Sen. John McCain was so busy Wednesday attacking Susan Rice over statements she made in the aftermath of the murderous attack on the U.S. consulate in Benghazi, Libya, that he skipped an official briefing on the attack. While he was in high dudgeon before the cameras together with Sen. Lindsey Graham and Sen. Kelly Ayotte making threats to filibuster the rumored nomination of Rice to replace Secretary of State Hillary Clinton and calling for a select investigative committee to look into the matter, the classified, closed-door briefing was being held by a Senate committee on which he sits.
When Sen. Joe Lieberman emerged from that two-hour briefing of the Homeland Security and Government Affairs Committee, he said there was no need for a select investigative committee. Another member of the Homeland committee, Republican Sen. Susan Collins of Maine, said in an interview:
“I do not see the benefit of creating a brand new committee when we already have the Senate’s chief oversight committee, plus the Intelligence Committee, examining this very important matter.”
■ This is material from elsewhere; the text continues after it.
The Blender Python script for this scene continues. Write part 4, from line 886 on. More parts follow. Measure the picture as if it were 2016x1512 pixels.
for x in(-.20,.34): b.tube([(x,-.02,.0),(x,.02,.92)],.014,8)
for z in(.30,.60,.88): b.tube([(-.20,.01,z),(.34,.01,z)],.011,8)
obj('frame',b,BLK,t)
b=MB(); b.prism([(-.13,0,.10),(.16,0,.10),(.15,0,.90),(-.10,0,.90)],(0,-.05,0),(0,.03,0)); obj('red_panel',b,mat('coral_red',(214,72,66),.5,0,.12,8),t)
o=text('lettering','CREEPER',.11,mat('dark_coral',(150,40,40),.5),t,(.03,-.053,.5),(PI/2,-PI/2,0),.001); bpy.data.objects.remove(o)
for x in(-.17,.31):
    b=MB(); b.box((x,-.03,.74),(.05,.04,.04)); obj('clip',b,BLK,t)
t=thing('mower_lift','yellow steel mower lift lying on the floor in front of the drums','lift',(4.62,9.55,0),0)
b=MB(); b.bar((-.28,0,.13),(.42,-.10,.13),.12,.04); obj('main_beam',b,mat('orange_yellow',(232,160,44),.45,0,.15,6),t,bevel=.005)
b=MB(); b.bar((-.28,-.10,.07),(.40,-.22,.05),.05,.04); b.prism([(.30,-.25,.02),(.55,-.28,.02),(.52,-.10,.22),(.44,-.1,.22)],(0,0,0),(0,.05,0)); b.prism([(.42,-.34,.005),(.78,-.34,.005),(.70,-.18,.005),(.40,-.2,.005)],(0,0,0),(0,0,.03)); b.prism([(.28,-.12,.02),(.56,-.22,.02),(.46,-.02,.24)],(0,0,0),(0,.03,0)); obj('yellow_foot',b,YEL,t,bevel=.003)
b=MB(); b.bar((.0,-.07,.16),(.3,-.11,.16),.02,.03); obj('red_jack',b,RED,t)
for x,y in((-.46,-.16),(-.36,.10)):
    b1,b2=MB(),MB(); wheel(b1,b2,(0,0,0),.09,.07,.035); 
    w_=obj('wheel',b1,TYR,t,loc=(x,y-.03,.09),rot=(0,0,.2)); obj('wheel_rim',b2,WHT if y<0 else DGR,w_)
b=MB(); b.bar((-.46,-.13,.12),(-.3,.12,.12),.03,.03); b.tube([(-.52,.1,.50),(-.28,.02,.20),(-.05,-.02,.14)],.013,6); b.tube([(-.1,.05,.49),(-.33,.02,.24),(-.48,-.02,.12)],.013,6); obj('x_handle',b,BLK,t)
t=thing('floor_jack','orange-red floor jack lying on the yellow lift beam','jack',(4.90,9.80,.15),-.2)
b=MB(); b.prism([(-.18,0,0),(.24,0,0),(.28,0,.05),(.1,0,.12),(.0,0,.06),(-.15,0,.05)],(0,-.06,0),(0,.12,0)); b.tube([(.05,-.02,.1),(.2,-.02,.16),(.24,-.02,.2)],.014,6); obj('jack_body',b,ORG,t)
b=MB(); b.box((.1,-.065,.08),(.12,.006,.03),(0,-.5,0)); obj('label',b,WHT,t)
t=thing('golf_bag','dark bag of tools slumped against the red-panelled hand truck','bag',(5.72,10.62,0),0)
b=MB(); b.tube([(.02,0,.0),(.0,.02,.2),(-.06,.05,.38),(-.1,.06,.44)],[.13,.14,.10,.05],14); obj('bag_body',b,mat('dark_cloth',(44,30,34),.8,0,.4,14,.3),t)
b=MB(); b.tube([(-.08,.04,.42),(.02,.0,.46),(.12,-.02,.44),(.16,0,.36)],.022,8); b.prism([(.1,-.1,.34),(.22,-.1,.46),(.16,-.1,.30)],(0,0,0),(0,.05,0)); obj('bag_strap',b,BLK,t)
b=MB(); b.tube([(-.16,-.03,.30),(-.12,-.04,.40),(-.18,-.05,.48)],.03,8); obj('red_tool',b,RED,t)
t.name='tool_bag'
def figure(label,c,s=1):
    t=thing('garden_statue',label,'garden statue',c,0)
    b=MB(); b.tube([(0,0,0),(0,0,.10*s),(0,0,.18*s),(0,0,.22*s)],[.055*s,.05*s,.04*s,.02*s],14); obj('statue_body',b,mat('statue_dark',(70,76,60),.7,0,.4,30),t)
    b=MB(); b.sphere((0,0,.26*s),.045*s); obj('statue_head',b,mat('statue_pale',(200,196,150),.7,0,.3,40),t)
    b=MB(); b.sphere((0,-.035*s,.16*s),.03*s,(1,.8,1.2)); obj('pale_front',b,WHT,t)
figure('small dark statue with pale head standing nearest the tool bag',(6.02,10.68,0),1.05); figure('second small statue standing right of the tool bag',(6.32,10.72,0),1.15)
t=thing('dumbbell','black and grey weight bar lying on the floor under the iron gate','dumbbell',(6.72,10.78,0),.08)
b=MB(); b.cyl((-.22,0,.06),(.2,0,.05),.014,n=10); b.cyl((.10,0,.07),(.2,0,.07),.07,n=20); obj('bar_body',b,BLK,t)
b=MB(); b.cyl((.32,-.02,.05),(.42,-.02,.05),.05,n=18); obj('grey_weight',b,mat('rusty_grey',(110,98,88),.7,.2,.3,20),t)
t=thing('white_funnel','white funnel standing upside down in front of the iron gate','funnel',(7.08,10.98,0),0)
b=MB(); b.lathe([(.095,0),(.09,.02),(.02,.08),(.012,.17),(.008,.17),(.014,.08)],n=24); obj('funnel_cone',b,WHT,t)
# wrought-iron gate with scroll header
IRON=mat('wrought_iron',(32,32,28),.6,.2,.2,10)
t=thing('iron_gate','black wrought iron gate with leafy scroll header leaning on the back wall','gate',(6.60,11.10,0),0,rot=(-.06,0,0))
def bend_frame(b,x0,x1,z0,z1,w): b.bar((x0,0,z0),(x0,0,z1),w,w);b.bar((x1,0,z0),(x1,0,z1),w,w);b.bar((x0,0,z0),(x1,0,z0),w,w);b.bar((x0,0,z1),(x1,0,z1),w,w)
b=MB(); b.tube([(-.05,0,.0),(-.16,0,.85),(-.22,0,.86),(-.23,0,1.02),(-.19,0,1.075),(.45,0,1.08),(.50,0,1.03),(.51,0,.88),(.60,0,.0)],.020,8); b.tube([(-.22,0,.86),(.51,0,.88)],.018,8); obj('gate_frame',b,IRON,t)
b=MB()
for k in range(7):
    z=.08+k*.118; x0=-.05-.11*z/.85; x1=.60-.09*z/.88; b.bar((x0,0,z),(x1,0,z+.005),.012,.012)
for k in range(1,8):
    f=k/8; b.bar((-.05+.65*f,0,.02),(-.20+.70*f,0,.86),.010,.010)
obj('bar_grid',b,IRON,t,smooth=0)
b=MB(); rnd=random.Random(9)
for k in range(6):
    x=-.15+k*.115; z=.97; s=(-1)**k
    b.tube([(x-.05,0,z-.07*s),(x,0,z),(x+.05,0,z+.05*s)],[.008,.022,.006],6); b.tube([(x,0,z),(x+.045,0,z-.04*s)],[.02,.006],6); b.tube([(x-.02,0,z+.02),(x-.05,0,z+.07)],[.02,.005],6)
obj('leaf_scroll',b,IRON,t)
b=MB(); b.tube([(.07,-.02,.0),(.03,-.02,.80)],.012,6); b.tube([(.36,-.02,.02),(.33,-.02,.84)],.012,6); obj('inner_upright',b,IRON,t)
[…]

Obviously, for McCain, the benefit might be the possibility he could be the embittered, fist-pounding star of any select committee investigation, a role he would have to cede to another under the current arrangement. If he could pummel Rice over what he and others have unconvincingly claimed to be her misleading statements in the aftermath of the Benghazi attack, it would apparently give him some sort of twisted pleasure. But it would serve the nation exactly how?